The most valuable painting in the collection is The Parisian Life, an 1892 oil on canvas by Juan Luna that the fund bought for P46 million ($1 million) in 2002, according to the GSIS web site. It is probably worth around P60 million, Regina Mercedes Cruz, a curator at the Bangko Sentral ng Pilipinas Museum in Manila, said in an interview on Thursday. The paring of the art collection will take into account more than just price, as the collection is “part of our cultural identity,” Vergara said.
Some 28 percent of GSIS assets under management consist of loans to members, 17 percent is in stocks and the remaining 10 percent includes categories like property and art, said Vergara, who was appointed by Mr. Aquino in 2010 and previously worked as a fund manager at Morgan Stanley Asia Ltd.
While government debt has been giving “relatively thin” returns, the fund intends on keeping its bond holdings at around 45 percent of its portfolio because of risk and liquidity considerations, he said. The government will allow state-controlled bodies including pension funds to start trading debt in the secondary market, adding around P800 billion to the pool of tradable notes, Treasurer Rosalia de Leon said on September 22.
“Philippine bond yields are still at the lower end relative to other countries in Asia,” Raymond Lim, the Singapore-based head of Asian debt at Amundi Asset Management, which oversees $1.1 trillion globally, said in an interview on Thursday. Amundi is underweight Philippine bonds and the peso this quarter, he said.
The Philippine economy has expanded by more than 6 percent in all but one of the 10 quarters through June, official data show. The growing affluence in the country makes it a good time to sell the paintings, Vergara said.
Vergara said he aims to raise the portion of the portfolio invested in equities from around 17 percent to 20 percent to take advantage of the local stock market’s strong performance. The benchmark share gauge has surged 22 percent this year. The country’s stocks are volatile though, swinging from a 44-percent loss in 2012 to a 1.5-percent increase last year.
“We will probably do something from the middle of next year to go out and cast a wider net to see who’s doing well,” and allocate money to them, Vergara said. The amount of assets invested locally will be maintained at 99 percent, he said.

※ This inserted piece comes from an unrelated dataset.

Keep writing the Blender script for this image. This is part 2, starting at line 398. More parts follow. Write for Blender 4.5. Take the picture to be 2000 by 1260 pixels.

Bangko Sentral ng Pilipinas raised its benchmark interest rate twice this year, in July and September, to 4 percent and the monetary authority will increase it to 4.25 percent by the end of 2015, according to the median estimate of analysts surveyed by Bloomberg. Inflation reached 4.9 percent in July and August, the fastest in
almost four years, before easing to 4.4 percent last month.
“The fundamentals still point to lower interest rates,” Reynaldo Montalbo, head of treasury at First Metro Investment Corp. in Manila, said in an October 29 interview. “Returns have room to fall. That’s why, for investors, government securities are not really an attractive investment alternative.”
A weakening peso has also dimmed the allure of peso bonds. The Philippine currency has been the worst performer among Southeast Asian emerging markets this year, declining 1 percent. That compares with gains of 0.9 percent and 0.7 percent for the Thai baht and Indonesia’s rupiah.
Generating sufficient returns is becoming more important as the average age of GSIS members rises closer to retirement age and the proportion of Filipinos supporting older family members declines, Vergara said.
“You’ll die of high blood pressure if you worry too much about what one year’s return is,” he said. “Markets do not generate returns in a predictable smooth manner. The idea is by putting together different asset classes you smooth that return.”